Fuel Pumps for Dummies.
Actually I should call this Fuel Pumps AND Dummies.
Pappa Bear, Idiot boy and Grandpa all told me it was the fuel pump. So I marched into the garage feeling confident and like noone was gonna take advantage of me.
The nice owner said he would call me in a bit with an estimate.
He calls.
$700 to replace the fuel pump (silence while I choke on my latte)
but if you want me to fix what is wrong with it I can do it for $375 and throw in an oil change.
HE HE HEĀ he is a cute little man.
I am definately going back to him.
February 19, 2008 at 4:09 pm
Sounds like you found an honest one.
February 19, 2008 at 9:02 pm
So, what was wrong with it?
February 19, 2008 at 11:47 pm
who knows? Some electrical thing I didn’t understand!

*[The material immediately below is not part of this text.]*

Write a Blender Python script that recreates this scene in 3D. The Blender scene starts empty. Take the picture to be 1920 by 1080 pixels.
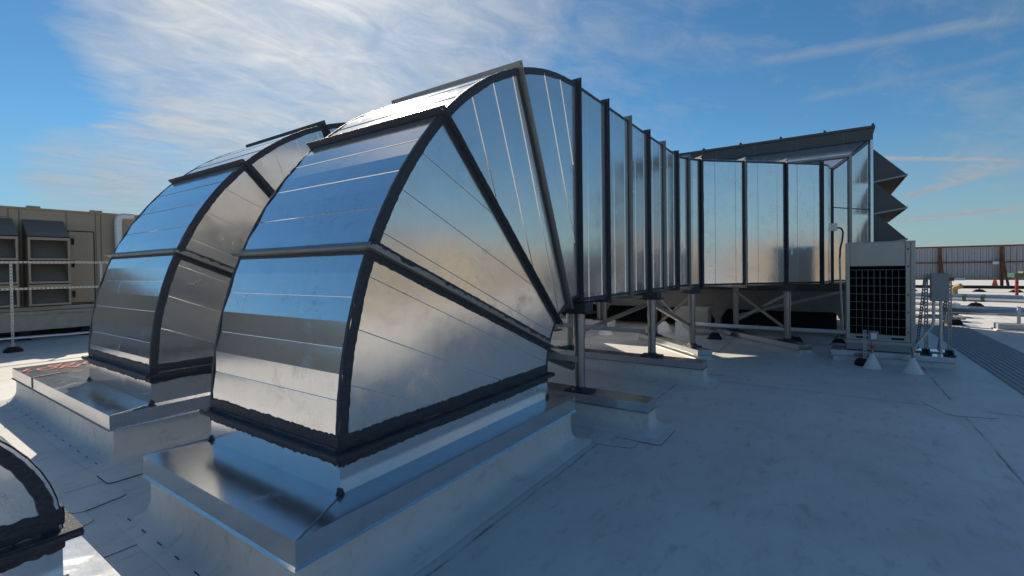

February 21, 2008 at 3:08 pm
I mostly let my wife deal with mechanics. She knows more about cars than I do. (Did I just admit that?)
Rita Rudner: “I only like cars because they take me to clothes.” (To Audience Member) “Ask me what kind of car I have.”
Audience Member: “What kind of car do you have?”
Rita Rudner: “I have a white car.”
February 21, 2008 at 3:45 pm
Hee Hee – Ha Ha – I just love it when I come across an honest repair man – and then to have a sense of humor to boot…Wonderful!!
February 22, 2008 at 2:59 pm
Fuel pump? Is that like a thing that pumps kibble directly into your bowl whenever you want it? I need one of those!
February 24, 2008 at 2:47 pm
You found a good guy! I’d take my car back to him!